Aside from being a thermodynamic curiosity, do HEAs have any beneficial properties? Equi-atomic multicomponent alloys have good resistance to radiation damage, since they are more tolerant to having their atoms displaced by energetic particles such as neutrons. It's been observed that HEAs with the body-centered cubic crystal structure have high strength and low ductility, while the converse is true for face-centered cubic HEAs; however, the statistical sample size is too small at this time to call this a rule.

A recent paper by Chinese scientists presents their research on the cryogenic ductility of the face-centered cubic high-entropy alloy, CoCrFeNi. As numerous YouTube videos of immersing various objects into liquid nitrogen have demonstrated, most materials become brittle (less ductile) at low temperatures. While most of these demonstrations are a cheat, since the objects contain water, this is a phenomenon that happens for some alloys. Certain steels will become brittle at temperatures below about -50 °C, and this was only discovered after many World War II "liberty ships" were lost in the cold waters of the North Atlantic Ocean.

We need ductile metals that sustain their fracture toughness at cryogenic temperatures for such applications as spacecraft and containment vessels for Superconducting magnets. A good target would be an ultimate tensile strength greater than 1 GPa, and a strain at fracture greater than 60%.[4] This is difficult at cryogenic temperatures in most alloys, since the motion of dislocations is limited.[3] The CoCrFeNi high-entropy alloy was demonstrated to have a strength of 1.25 GPa and a strain at fracture of as large as 62% at liquid helium temperature (4.2 K).[3-4]

Tensile tests of the CoCrFeNi high-entropy alloy at different temperatures.

Tensile tests of the CoCrFeNi high-entropy alloy at different temperatures.

An interesting feature is the serration (saw tooth) feature that appears in the stress-strain curve.

Deformation twinning produces strain-hardening that sustains plastic flow at stresses, resulting in the serration feature.[3]

(Image © Science China Press.)


The researchers conjecture that the high strength and ductility of the alloys arises from the low stacking fault energy at extremely low temperatures and a resulting deformation twinning.[3]

Ultimate tensile strength vs elongation for different materials at liquid helium temperature.

Ultimate tensile strength vs elongation for different materials at liquid helium temperature (4.2K).
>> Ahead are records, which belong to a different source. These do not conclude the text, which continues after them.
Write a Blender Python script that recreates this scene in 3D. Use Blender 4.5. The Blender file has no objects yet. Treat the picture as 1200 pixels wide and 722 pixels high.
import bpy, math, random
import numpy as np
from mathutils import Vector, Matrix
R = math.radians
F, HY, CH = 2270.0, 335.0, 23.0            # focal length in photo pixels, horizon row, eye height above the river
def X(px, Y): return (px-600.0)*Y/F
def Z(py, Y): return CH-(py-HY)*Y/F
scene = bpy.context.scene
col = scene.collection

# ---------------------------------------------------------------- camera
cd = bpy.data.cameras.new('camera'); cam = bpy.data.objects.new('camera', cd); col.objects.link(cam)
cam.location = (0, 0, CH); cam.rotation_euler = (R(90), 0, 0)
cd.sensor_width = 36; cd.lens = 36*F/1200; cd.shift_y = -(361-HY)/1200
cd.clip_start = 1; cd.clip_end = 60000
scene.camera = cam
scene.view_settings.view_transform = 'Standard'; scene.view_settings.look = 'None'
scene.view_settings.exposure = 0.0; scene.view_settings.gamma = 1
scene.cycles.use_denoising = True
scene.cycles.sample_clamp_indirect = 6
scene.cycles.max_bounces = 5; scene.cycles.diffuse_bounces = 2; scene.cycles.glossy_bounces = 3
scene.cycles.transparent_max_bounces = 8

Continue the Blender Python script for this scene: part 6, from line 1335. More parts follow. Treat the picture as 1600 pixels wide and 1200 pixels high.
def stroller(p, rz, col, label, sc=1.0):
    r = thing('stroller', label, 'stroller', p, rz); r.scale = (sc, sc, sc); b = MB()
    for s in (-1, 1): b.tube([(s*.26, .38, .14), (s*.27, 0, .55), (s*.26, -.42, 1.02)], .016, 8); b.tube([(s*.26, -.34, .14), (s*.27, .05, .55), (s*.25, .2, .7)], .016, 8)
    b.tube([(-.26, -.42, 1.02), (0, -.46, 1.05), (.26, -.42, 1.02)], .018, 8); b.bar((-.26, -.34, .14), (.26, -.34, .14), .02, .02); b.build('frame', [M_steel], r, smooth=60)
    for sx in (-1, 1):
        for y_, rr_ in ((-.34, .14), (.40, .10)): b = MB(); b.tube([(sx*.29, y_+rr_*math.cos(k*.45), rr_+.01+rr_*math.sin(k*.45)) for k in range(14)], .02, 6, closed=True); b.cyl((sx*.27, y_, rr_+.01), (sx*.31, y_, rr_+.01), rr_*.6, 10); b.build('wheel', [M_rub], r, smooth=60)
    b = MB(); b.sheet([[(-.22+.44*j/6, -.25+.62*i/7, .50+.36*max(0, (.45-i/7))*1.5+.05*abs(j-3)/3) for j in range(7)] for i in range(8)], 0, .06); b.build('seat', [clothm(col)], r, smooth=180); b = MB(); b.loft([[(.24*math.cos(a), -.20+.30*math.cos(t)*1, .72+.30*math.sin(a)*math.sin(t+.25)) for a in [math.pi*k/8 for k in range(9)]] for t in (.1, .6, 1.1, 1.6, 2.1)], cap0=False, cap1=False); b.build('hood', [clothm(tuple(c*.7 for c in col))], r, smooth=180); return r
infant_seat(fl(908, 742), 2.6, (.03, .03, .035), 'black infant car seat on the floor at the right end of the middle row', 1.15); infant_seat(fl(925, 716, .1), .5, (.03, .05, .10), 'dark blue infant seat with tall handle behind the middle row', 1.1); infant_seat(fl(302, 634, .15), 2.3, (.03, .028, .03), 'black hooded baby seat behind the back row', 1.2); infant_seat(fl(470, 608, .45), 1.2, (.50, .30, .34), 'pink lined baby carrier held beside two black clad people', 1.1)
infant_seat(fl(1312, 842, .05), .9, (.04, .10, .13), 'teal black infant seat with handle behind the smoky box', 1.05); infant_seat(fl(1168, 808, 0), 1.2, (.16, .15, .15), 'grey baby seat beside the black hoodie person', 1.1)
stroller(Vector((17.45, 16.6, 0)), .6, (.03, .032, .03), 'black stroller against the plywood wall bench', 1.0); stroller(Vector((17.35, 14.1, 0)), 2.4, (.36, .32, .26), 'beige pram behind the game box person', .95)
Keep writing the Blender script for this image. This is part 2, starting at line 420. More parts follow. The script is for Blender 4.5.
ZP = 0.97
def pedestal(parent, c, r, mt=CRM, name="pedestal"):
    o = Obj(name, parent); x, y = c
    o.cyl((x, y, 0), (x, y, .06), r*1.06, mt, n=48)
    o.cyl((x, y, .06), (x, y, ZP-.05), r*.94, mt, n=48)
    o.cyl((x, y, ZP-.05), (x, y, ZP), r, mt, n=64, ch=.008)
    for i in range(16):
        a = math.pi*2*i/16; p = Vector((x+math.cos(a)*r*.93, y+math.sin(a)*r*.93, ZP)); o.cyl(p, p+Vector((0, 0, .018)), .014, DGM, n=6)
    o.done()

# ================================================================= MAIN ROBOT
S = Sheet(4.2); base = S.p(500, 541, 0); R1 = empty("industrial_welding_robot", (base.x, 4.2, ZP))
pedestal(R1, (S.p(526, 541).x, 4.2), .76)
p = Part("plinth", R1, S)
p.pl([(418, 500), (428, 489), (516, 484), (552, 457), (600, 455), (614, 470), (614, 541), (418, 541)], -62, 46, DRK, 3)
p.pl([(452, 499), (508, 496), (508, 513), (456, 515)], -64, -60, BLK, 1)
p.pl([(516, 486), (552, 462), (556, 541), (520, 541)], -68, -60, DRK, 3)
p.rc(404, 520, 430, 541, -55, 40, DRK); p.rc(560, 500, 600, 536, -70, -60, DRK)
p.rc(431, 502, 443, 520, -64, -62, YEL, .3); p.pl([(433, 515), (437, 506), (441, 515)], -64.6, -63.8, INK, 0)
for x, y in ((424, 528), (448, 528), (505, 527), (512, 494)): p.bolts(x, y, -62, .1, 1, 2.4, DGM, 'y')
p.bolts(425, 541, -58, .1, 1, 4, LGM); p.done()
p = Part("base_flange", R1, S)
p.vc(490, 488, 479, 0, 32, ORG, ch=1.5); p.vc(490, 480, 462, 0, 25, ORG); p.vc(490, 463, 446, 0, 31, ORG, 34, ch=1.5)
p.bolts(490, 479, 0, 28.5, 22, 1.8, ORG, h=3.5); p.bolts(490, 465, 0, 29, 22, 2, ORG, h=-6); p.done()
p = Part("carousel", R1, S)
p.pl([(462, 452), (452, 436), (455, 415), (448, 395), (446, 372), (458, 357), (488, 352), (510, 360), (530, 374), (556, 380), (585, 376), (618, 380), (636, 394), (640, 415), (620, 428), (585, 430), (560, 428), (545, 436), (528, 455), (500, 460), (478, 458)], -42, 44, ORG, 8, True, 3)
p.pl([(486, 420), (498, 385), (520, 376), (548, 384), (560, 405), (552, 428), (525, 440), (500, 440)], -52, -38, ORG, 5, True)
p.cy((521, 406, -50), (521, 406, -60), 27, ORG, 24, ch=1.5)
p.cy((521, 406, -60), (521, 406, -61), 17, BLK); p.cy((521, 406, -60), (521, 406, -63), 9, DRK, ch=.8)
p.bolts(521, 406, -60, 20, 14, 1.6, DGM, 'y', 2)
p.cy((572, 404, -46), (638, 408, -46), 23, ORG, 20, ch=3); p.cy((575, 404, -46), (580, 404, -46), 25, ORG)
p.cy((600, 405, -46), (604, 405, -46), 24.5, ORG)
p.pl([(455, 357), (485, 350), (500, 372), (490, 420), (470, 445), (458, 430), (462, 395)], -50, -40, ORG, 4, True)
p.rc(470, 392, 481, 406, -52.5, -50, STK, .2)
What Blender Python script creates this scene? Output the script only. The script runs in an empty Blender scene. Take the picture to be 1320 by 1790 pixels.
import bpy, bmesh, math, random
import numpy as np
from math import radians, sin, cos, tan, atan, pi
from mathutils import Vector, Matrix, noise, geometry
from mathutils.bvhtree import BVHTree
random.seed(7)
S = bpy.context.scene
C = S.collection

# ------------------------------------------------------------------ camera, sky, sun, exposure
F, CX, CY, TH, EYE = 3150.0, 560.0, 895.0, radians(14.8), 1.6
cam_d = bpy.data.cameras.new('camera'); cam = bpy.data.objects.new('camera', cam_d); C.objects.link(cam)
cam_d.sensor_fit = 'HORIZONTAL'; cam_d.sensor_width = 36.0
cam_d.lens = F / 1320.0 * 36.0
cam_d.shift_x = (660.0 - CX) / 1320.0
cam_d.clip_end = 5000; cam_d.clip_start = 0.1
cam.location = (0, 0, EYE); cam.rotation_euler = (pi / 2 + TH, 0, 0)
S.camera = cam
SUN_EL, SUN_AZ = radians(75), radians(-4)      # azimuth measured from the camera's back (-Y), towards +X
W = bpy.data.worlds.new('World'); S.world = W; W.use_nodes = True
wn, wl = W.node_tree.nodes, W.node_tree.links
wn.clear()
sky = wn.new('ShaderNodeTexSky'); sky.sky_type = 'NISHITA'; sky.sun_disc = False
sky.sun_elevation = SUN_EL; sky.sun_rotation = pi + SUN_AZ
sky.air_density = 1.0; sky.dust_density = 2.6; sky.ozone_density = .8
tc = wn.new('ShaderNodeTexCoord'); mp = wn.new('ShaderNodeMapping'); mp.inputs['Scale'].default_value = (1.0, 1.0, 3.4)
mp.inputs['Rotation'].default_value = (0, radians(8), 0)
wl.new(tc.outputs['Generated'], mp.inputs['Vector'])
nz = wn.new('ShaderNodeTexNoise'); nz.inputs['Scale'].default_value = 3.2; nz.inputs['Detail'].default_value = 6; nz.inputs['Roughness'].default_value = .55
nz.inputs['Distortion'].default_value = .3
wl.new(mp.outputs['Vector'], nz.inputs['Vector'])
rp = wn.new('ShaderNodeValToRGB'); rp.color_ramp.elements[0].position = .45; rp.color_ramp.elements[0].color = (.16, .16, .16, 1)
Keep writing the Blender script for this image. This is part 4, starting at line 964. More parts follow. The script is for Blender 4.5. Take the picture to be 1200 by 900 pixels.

The CoCrFeNi high-entropy alloy shows superior properties. (Image © Science China Press.)


In a recent publication, the high entropy alloy concept has been extended to oxide ceramics containing equi-molar ratios of multiple transition metals and/or rare earth elements.[5] These oxides have been shown to exhibit a strong tendency to crystallize in simple single phase structures, as would be expected from the high degree of configurational entropy.[5] One studied high entropy oxide (HEO) was X(Co0.2Cr0.2Fe0.2Mn0.2Ni0.2)O3 in which X was Gd, La, Nd, Sm, or Y.[5]

References:

  1. L. Annaei Senecae, "Ad Serenvm de Tranquillitate Animi," from the Latin Library.
  2. B. Cantor, I.T.H. Chang, , P. Knight, and A.J.B. Vincent, "Microstructural development in equiatomic multicomponent alloys," Materials Science and Engineering, vols. 375-377 (July 2004), pp. 213-218, doi:10.1016/j.msea.2003.10.257.
  3. Junpeng Liu, Xiaoxiang Guo, Qingyun Lin, Zhanbing He, Xianghai An, Laifeng Li, Peter K. Liaw, Xiaozhou Liao, Liping Yu, Junpin Lin, Lu Xie, and Jingli Ren, "Excellent ductility and serration feature of metastable CoCrFeNi high-entropy alloy at extremely low temperatures," Science China Materials (December 6, 2018), pp. 1-11, https://doi.org/10.1007/s40843-018-9373-y.
  4. A high-performance material at extremely low temperatures: High-entropy alloy, Science China Press Press Release, January 4, 2019.
  5. Ralf Witte, Abhishek Sarkar, Robert Kruk, Benedikt Eggert, Richard A. Brand, Heiko Wende, and Horst Hahn, "High entropy oxides: An emerging prospect for magnetic rare earth - transition metal perovskites," arXiv, January 8, 2019.